Monday, December 29, 2008

Worker lawsuit over Ford Motor stock stays alive

By ED WHITE
MORE FROM BUSINESSWEEK

DETROIT

A judge has ordered Ford Motor Co. to start discussing settlement of a
lawsuit filed on behalf of employees who had company stock as a
retirement investment.

In a key ruling this week, U.S. District Judge Stephen Murphy allowed
the 2006 lawsuit to go forward over Ford's objections.

Current and former nonunion workers say it was a mistake for Ford to
offer company stock as an investment for retirement. From April 2000
to April 2006, the stock fell approximately 70 percent and now trades
under $2.20.

"A stock can be imprudently risky for an employee savings plan even in
the absence of fraud or imminent collapse," Murphy said.

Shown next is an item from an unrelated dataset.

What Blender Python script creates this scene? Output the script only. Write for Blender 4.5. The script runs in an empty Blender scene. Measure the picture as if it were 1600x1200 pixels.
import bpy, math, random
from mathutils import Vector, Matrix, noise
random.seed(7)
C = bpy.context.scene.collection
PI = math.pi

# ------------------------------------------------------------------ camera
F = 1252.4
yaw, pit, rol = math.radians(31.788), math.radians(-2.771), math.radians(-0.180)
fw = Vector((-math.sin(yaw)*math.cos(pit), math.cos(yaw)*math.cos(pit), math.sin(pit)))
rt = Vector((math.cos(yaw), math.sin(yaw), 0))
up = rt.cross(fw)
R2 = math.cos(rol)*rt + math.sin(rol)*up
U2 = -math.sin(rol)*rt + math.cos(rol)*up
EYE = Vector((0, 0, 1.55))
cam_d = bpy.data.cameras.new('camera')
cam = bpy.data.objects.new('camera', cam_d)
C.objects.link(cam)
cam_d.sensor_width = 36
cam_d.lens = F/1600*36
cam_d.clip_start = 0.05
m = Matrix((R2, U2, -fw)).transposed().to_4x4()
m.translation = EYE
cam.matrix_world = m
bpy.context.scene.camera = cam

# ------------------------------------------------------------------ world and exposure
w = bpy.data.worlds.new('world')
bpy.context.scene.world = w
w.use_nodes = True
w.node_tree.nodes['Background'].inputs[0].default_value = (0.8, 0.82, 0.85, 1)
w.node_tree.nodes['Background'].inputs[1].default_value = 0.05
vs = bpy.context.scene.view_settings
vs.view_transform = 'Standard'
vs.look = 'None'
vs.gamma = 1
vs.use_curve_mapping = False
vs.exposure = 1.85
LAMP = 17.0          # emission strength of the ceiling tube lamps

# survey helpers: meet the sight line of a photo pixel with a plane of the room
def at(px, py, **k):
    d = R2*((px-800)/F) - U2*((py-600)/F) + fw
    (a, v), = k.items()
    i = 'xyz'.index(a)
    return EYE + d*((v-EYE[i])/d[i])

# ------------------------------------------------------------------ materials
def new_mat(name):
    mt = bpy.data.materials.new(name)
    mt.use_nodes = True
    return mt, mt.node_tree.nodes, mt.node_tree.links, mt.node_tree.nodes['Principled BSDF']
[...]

The lawsuit was filed under ERISA, a broad federal law that sets rules
for pension and 401(k) plans and allows participants to sue over
mismanagement.

The lawsuit says Ford's stock was an investment option, and a company
match, during a volatile period for the automaker: the messy spinoff
of parts-maker Visteon, rising pension and health care costs and a
drop in market share.

"They had an obligation to protect the plan and its participants from
unreasonable and entirely predictable losses," the lawsuit says.

Ford "failed to apprise participants of the myriad of systemic,
internal and marketplace problems ... which threatened the viability
of the company," according to the lawsuit.

In a court filing, Ford said employees had opportunities to diversify
their investments in major mutual funds.

Murphy wants Ford and lawyers for employees to start holding
settlement talks under the eye of U.S. Magistrate Judge Steven Pepe.

An attorney for workers, Stephen Wasinger, declined to comment. A
message seeking comment was left Wednesday at Ford.

A similar lawsuit involving GM employees and company stock was settled
this year for $37.5 million. Lawyers got 30 percent.